Zeenuth Futehally (1903/1904–1992) stands as a landmark figure in South Asian letters, recognised as one of the first Indian Muslim women to publish a novel in English. Her singular work of fiction, Zohra (1951), serves as a vital bridge between the feudal aristocracy of the late colonial era and the secular modernity of post-independence India. Set in early twentieth-century Hyderabad, the novel captures a vanishing world with a blend of romanticism, social critique, and ethnographic precision.
Family Background and Early Life
Born into the distinguished Tyabji-Futehally clan in the princely state of Hyderabad, Zeenuth belonged to a lineage often likened to the Tagores of Bengal for its profound influence on Indian intellectual and public life. Her father, Nawab Hashim Yaar Jung Bahadur, was honoured by the Nizam for his contributions to public health.
The Tyabji family, rooted in the reformist Sulaimani Bohra community, produced several iconic figures, including Badruddin Tyabji—the first Muslim president of the Indian National Congress—and the famed ornithologist Salim Ali. Growing up in an environment of intellectual ambition, Zeenuth was part of the first generation of Muslim women in her region to receive a formal education and step beyond purdah. She attended the Mehboobia Girls’ School in Hyderabad, where she mastered English and Urdu while developing a lifelong passion for the arts.
Zeenuth married Abdullah Nazar Mohammed Futehally at a young age. His career eventually took the couple to Japan, and it was there, far from home, that she began conceptualising a novel to document the aristocratic Muslim culture she sensed was rapidly disappearing. Most of her later life was spent in Mumbai, where she raised three children: Rafeeq, Jameela, and Rummana.
The Novel Zohra
Published in 1951 by Hind Kitabs, Zohra earned immediate acclaim. K.P.S. Menon, India’s first Foreign Secretary, noted in the preface that the heroine was caught between “two worlds / The one dead, the other yet unborn.” Even E.M. Forster endorsed the manuscript, praising the protagonist as “both convincing and charming.”
The narrative follows Zohra, a gifted woman bound by purdah and forced into an unhappy marriage with an older man, Bashir. Her intellectual and emotional journey mirrors India’s own struggle for self-determination. Her deepest connection is with her brother-in-law, Hamid, a Gandhian nationalist; however, their love remains unspoken.
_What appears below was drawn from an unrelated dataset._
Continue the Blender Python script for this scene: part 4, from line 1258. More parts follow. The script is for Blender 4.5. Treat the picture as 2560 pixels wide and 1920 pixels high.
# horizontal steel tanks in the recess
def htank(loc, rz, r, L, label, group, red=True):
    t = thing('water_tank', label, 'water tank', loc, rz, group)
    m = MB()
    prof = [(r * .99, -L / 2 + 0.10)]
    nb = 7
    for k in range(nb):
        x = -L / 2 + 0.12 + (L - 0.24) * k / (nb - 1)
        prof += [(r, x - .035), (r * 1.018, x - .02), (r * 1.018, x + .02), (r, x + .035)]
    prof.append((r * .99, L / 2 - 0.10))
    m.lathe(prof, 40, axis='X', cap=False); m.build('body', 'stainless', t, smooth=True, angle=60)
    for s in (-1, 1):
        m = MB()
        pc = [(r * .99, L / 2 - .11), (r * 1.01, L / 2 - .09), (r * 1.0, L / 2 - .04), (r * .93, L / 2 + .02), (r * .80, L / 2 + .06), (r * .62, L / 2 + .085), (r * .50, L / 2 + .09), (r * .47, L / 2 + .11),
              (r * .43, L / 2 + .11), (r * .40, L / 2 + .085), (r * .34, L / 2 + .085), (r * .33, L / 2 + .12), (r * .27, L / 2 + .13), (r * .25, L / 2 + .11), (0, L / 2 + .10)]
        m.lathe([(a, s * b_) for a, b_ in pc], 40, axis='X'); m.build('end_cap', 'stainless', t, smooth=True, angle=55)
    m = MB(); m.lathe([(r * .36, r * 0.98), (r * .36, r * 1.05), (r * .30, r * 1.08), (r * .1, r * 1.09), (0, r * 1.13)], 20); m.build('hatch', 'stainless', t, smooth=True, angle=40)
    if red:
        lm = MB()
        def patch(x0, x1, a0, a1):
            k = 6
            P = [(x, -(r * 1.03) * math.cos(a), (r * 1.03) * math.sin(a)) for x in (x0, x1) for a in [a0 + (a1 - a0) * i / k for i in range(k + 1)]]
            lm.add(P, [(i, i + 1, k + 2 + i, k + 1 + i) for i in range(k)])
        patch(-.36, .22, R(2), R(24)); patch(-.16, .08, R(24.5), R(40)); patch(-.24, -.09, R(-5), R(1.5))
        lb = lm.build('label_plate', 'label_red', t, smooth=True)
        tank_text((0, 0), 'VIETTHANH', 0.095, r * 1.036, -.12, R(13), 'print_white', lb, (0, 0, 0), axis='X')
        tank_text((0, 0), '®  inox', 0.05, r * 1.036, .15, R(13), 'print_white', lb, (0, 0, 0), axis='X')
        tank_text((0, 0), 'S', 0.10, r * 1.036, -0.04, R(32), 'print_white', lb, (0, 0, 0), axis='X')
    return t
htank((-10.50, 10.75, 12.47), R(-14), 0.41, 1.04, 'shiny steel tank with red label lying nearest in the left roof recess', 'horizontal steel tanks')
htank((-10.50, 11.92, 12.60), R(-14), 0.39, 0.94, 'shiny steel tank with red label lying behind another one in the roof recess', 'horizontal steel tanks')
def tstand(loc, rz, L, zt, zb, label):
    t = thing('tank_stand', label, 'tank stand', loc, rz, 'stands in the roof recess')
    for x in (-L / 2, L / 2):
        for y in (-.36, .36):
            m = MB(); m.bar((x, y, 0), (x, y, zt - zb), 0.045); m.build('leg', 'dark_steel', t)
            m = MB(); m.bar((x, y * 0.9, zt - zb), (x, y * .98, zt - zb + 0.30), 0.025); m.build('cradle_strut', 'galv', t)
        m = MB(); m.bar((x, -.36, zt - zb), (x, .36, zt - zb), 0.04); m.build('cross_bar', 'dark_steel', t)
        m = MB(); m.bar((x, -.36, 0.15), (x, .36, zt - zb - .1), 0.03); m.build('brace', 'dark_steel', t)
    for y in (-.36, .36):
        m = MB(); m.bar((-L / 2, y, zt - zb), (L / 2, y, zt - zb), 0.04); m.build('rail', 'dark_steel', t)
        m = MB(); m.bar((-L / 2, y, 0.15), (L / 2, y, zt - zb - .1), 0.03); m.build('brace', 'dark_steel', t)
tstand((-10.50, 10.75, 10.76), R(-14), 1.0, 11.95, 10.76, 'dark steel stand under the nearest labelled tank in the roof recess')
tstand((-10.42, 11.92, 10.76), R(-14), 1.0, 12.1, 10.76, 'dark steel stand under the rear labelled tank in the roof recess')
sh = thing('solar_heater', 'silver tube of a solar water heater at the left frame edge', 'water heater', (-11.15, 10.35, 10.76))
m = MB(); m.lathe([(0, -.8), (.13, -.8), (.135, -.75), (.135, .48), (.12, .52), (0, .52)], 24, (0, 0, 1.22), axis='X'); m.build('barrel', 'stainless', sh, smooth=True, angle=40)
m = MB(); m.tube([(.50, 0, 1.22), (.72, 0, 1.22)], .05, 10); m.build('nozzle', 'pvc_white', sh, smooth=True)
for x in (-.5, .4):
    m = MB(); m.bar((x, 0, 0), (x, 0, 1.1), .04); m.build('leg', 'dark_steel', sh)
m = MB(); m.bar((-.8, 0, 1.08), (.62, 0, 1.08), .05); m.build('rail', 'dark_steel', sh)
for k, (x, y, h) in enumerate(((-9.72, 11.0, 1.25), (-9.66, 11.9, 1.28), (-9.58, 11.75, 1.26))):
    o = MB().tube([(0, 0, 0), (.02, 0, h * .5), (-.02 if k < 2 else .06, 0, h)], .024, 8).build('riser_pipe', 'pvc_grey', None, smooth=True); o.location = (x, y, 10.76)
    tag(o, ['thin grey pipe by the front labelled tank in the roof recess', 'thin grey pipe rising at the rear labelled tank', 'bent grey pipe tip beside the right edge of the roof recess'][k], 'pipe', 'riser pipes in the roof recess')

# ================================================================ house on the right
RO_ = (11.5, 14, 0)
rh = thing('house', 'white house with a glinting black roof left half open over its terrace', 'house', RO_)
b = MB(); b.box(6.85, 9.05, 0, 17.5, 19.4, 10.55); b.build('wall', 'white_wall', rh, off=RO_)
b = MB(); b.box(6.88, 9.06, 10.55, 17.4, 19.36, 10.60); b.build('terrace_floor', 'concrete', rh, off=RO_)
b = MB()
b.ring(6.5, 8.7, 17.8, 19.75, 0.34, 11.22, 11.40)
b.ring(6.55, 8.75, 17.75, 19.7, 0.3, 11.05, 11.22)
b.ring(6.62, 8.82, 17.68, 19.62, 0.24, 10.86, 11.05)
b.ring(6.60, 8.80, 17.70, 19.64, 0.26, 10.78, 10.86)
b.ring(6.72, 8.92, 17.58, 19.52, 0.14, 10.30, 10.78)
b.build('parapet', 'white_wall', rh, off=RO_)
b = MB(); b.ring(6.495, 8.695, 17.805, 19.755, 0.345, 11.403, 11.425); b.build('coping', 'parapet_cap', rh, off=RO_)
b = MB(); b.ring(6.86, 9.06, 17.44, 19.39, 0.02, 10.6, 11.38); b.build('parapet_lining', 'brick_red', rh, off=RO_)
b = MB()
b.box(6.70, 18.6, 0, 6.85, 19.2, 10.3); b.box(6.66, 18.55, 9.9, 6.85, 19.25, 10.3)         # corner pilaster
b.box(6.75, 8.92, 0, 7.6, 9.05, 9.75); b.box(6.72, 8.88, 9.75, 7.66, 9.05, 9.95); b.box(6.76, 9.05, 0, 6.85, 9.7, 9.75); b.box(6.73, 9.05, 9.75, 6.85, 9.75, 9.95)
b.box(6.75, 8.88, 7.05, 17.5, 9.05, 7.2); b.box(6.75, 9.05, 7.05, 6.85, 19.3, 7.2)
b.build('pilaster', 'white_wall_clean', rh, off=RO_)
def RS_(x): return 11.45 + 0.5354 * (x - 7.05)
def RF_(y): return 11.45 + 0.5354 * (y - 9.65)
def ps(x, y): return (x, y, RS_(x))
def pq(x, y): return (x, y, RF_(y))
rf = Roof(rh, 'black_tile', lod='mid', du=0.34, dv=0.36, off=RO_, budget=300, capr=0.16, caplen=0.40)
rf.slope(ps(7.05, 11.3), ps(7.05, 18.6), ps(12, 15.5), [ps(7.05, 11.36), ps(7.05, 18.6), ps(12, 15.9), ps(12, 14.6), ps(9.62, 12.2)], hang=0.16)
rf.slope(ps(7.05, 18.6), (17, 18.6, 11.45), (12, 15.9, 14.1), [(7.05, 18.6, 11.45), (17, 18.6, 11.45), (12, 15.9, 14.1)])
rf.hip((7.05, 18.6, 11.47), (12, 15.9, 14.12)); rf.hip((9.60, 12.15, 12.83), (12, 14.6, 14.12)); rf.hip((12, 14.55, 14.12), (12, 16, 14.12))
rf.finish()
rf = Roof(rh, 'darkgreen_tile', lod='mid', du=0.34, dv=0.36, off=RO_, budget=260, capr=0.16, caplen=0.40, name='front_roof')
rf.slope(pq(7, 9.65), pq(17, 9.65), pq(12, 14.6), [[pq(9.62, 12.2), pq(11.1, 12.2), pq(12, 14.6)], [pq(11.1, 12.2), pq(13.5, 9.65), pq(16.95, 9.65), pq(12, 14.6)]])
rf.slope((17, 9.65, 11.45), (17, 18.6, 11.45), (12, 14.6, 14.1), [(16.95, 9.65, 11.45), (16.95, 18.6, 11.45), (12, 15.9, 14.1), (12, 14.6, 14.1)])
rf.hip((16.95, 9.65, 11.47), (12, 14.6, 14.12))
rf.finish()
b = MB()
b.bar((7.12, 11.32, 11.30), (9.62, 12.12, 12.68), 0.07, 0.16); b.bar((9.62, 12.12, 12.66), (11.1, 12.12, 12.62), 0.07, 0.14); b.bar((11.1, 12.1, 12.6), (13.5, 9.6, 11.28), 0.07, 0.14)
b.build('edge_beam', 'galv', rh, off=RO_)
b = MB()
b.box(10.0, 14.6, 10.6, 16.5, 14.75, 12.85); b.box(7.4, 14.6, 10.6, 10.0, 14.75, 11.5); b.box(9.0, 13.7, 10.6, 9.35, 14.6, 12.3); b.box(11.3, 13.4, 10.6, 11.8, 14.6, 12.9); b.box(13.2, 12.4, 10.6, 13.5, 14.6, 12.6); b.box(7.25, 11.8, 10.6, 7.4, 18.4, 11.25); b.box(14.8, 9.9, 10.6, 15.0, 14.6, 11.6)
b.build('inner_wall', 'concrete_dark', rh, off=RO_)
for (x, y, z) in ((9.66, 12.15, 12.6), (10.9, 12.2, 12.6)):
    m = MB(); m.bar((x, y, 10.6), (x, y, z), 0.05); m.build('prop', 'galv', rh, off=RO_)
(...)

Zohra eventually finds purpose in social work, but her life ends prematurely after she contracts the plague—a conclusion that symbolises the insurmountable social constraints of her time.
Futehally’s realist style is saturated with the textures of Hyderabadi life. Her critique of purdah and her depiction of forbidden love as a catalyst for political awakening place the novel within a significant tradition of feminist dissent, anticipating much of later South Asian women’s writing.
Reception and Legacy
For decades, Zohra remained out of print until it was championed by Futehally’s daughter, Rummana Futehally Denby. Revised editions were released by Oxford University Press in 2004 and Zubaan in 2012, cementing the book’s place in the Indian English canon. Scholars now view the novel through postcolonial and feminist lenses, recognising it as a crucial link in the history of the South Asian novel.
Zeenuth Futehally died in Mumbai in 1992. Though her published output was slender, her voice remains an irreplaceable testament to a liminal generation of educated Muslim women who navigated tradition and modernity on their own terms.